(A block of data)

==========

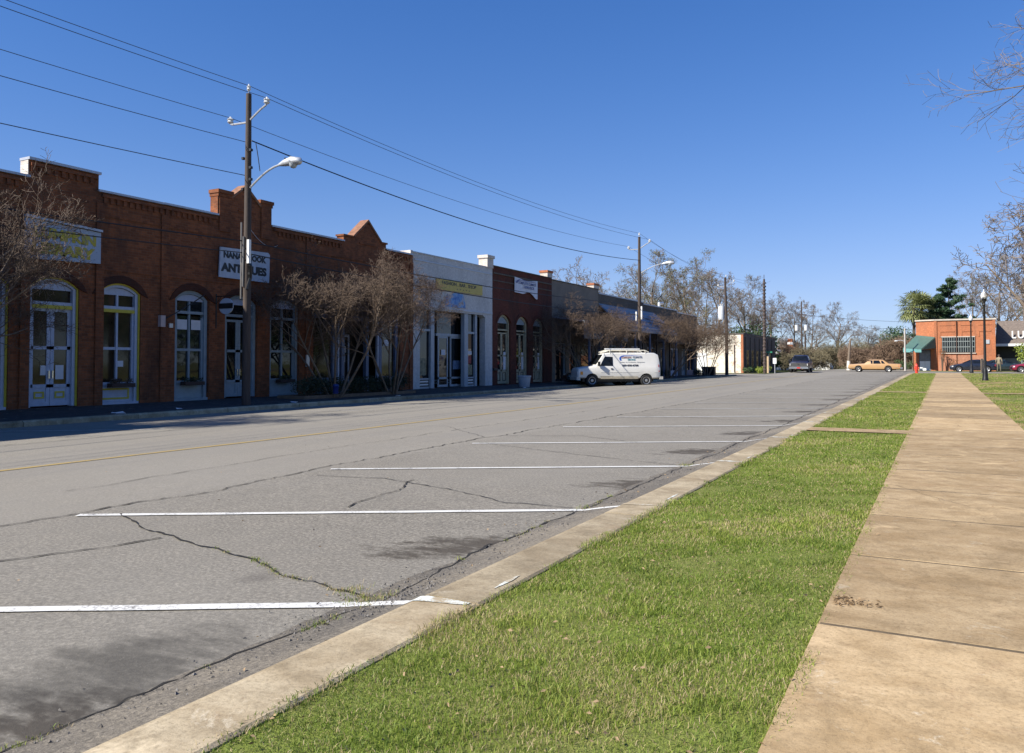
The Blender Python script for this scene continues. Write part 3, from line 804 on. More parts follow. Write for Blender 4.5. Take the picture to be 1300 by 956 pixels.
# --- long red brick block with the library and the antiques shop
A = thing('brick_shop_building', 'long red brick shop row with arched doorways and brick gables at the left', 'building', W(18, 26, 0))
zA = 7.16
ops = [(3.6, 5.1, 'W'), (6.5, 8.0, 'D'), (9.4, 10.9, 'W'), (11.95, 13.45, 'W'), (14.02, 15.60, 'D'), (16.28, 17.80, 'W'), (19.18, 20.68, 'w'), (21.42, 23.05, 'd'), (23.72, 25.4, 'w')]
holes = []
for s0, s1, k in ops: holes.append(opening(s0, s1, .24, 3.92, 4.25))
SF0, SF1, SFT = 26.25, 32.55, 4.25
holes.append(opening(SF0, SF1, .24, SFT))
outer = [(3.02, -.2), (33.6, -.2), (33.6, zA), (31.35, zA), (31.35, 7.42), (30.95, 7.42), (29.93, 8.32), (28.85, 7.42), (28.2, 7.42), (28.2, zA), (23.76, zA), (23.76, 8.02), (23.12, 8.02), (23.12, 7.82), (22.38, 8.48), (21.68, 7.92), (21.68, 8.04), (21.02, 8.04), (21.02, zA), (16.2, zA), (16.2, 7.7), (13.96, 7.7), (13.96, zA), (3.02, zA)]
m = MB(); wall_poly(m, outer, holes, LF, .40); A_wall = m.build('brick_front', BRICK, A)
body_box(A, 3.02, 33.6, 6.5, BRICK)
for a, b, dz in ((3.0, 13.96, 0), (16.2, 18.6, 0), (18.64, 21.02, .01), (23.76, 28.2, 0), (31.35, 33.55, 0)):
    m = MB(); coping(m, a, b, zA + dz); m.build('coping', COPING, A)
m = MB(); coping(m, 13.94, 16.22, 7.7, .08, .09); m.build('raised_parapet_cap', COPING, A)
m = MB(); m.box(13.935, 13.958, LF + .005, LF + .40, 7.24, 7.695); m.build('parapet_end', BRICK_WSUN, A)
# gable caps
for q in (((20.97, 21.72, LF - .09, LF + .45, 8.04, 8.18), (21.0, 21.69, LF - .05, LF + .43, 7.92, 8.04)), ((23.08, 23.81, LF - .09, LF + .45, 8.02, 8.15), (23.1, 23.78, LF - .05, LF + .43, 7.90, 8.02)), ((28.14, 28.9, LF - .06, LF + .43, 7.42, 7.5),), ((30.9, 31.41, LF - .06, LF + .43, 7.42, 7.5),)):
    m = MB(); [m.box(*w) for w in q]; m.build('gable_pier_cap', BRICK, A)
m = MB()
for p in (((21.66, 7.92), (22.38, 8.48)), ((22.38, 8.48), (23.14, 7.82)), ((28.85, 7.42), (29.93, 8.32)), ((29.93, 8.32), (30.95, 7.42))):
    (a, b), (c, d) = p; m = MB(); m.psz([(a, b), (c, d), (c, d + .11), (a, b + .11)], LF - .06, LF + .43); m.build('gable_coping', simple('weathered_coping_brick', (.24, .12, .07), .9, .35, 6), A)
# recessed panels, corbel bands and hood arches
m = MB()
s = 3.2
while s < 33.3:
    if not (13.7 < s < 16.3 or 20.8 < s < 23.9 or 28.0 < s < 31.4): m.box(s, s + .11, LF - .055, LF + .01, zA - .34, zA - .16)
    elif 13.9 < s < 16.1: m.box(s, s + .11, LF - .055, LF + .01, 7.36, 7.54)
    s += .235
for a, b, z in ((3.05, 13.9, zA - .16), (16.3, 20.95, zA - .16), (23.85, 28.1, zA - .16), (31.4, 33.5, zA - .16), (14.0, 16.15, 7.54)): m.box(a, b, LF - .075, LF + .01, z, z + .1)
for a, b in ((3.05, 13.8), (16.4, 33.5)): m.box(a, b, LF - .03, LF + .01, 6.38, 6.46); m.box(a, b, LF - .03, LF + .01, 4.62, 4.69)
for a in (13.75, 16.12, 18.55, 25.75, 33.3): m.box(a, a + .28, LF - .06, LF + .01, .1, zA - .36)
for a, z in ((21.05, 7.9), (23.15, 7.9)): m.box(a + .02, a + .56, LF - .05, LF + .01, 6.6, z)
m.box(22.0, 22.75, LF - .04, LF + .01, 7.5, 7.56); m.box(29.3, 30.5, LF - .04, LF + .01, 7.2, 7.27)
m.build('brick_bands', BRICK, A)
m = MB()
for s0, s1, k in ops:
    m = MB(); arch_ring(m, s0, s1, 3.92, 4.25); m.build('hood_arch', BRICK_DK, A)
for i, (s0, s1, k) in enumerate(ops):
    if k in 'WD':
        pp = []
        if s0 > 14 and s0 < 15: pp = [(14.62, 1.38, .2, .3), (15.12, 1.32, .26, .44)]
        if s0 > 16 and s0 < 17: pp = [(17.2, 1.58, .22, .2)]
        arched_bay(A, s0, s1, .26, 3.92, 4.25, 'door' if k == 'D' else 'window', PALE, YELLOW, GLASSB, pp)
    else:
        pp = [(19.6, 3.0, .52, .36), (20.25, 3.0, .42, .36)] if s0 < 19.5 else []
        arched_bay(A, s0, s1, .28, 3.92, 4.25, 'door' if k == 'd' else 'window', GREYBLUE, None, GLASSD, pp, panelm=simple('pale_sage_panel', (.27, .34, .37), .5, .1, 6), tymp=PALE)
# recessed shopfront behind the hedge
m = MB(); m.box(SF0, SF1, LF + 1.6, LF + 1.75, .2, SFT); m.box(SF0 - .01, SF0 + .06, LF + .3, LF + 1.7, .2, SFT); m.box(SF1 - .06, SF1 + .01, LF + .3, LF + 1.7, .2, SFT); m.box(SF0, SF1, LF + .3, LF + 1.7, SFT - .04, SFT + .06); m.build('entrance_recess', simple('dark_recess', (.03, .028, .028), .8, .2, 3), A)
m = MB()
for a in (27.65, 28.25, 30.0, 31.0, 32.3): m.box(a, a + .2, LF + .12, LF + .3, .2, SFT)
m.box(SF0, SF1, LF + .14, LF + .3, 3.6, 3.78); m.box(SF0, SF1, LF + .1, LF + .32, SFT - .18, SFT)
m.build('shopfront_posts', DKBLUE, A)
for a in (27.98, 30.85, SF0 + .02):
    m = MB(); m.box(a, a + .09, LF + .1, LF + .22, .25, SFT); m.build('pale_mullion', PALE, A)
for (a, b) in ((SF0 + .05, 27.65), (31.2, 32.3)):
    m = MB(); m.box(a, b, LF + .24, LF + .27, .95, 3.6); m.build('window_pane', GLASSB, A)
    m = MB(); m.box(a, b, LF + .2, LF + .3, .24, .95); m.build('lower_panel', DKBLUE, A)
    m = MB(); m.box(a, b, LF + .24, LF + .27, 3.8, SFT - .18); m.build('transom_pane', GLASSD, A)
for (a, b) in ((28.5, 29.2), (29.22, 29.95)):
    m = MB()
    for w in ((a, b, .3, .55), (a, b, 2.85, 2.97), (a, a + .1, .55, 2.85), (b - .1, b, .55, 2.85)): m.box(w[0], w[1], LF + 1.1, LF + 1.16, w[2], w[3])
    d = m.build('door', PALE, A); m = MB(); m.box(a + .09, b - .09, LF + 1.12, LF + 1.14, .55, 2.85); m.build('pane', GLASSD, d)
for c, z, w, h in ((28.7, 1.75, .2, .35), (29.1, 1.35, .34, .3), (29.55, 1.8, .18, .32), (29.6, 2.25, .2, .3), (31.7, 2.6, .5, .3)):
    m = MB(); m.box(c - w / 2, c + w / 2, LF + (1.09 if c < 30 else .2), LF + (1.1 if c < 30 else .21), z - h / 2, z + h / 2); m.build('paper_notice', PAPER, A)
# electric boxes and wall lamp
m = MB(); m.box(18.48, 18.66, LF - .16, LF, 2.86, 3.26); m.build('wall_lamp', simple('pale_pink_lamp', (.45, .36, .34), .5, .1), A)
m = MB(); m.box(18.9, 19.05, LF - .06, LF, 2.85, 3.0); m.build('junction_box', GALV, A)
m = MB(); m.box(25.72, 25.9, LF - .12, LF - .06, 1.45, 1.95); m.build('meter_box', GALV, A)
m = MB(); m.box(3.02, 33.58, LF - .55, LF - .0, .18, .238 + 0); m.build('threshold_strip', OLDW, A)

# taller block out of the frame to the left (its shadow lies on the street)
A2 = thing('brick_building', 'tall plain two storey red brick block at the near end of the shop row', 'building', W(-6, 30, 0))
m = MB(); m.box(-16, 3.0, LF, LF + 16, -.2, 10.0); m.build('brick_walls', BRICK, A2)
m = MB(); m.box(-16.1, 3.05, LF - .08, LF + .4, 10.0, 10.12); m.build('coping', COPING, A2)
for k in range(6):
    m = MB(); a = -14.5 + 2.8 * k; m.box(a, a + 1.2, LF - .02, LF + .02, 6.2, 8.4); wn = m.build('window', GREYBLUE, A2)
    m = MB(); m.box(a + .1, a + 1.1, LF - .03, LF - .021, 6.3, 8.3); m.build('pane', GLASSD, wn)

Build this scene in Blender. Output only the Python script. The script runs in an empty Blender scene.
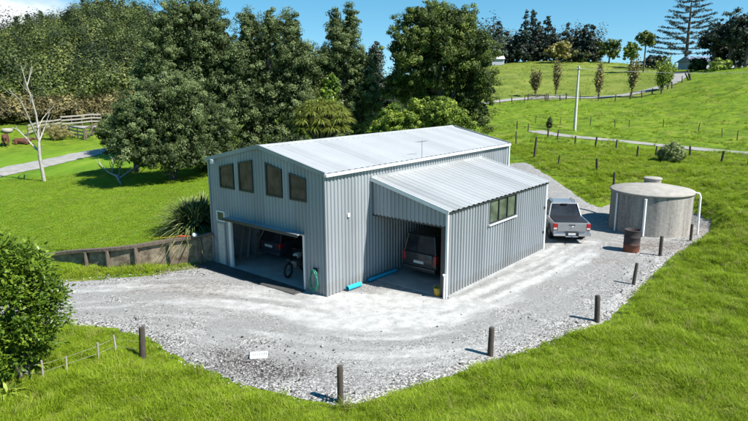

==========

THE EXERCISE = Review the preceding data and report every line that includes the string "Blender".

OUTPUT OF THE TASK =
The Blender Python script for this scene continues. Write part 3, from line 804 on. More parts follow. Write for Blender 4.5. Take the picture to be 1300 by 956 pixels.
Build this scene in Blender. Output only the Python script. The script runs in an empty Blender scene.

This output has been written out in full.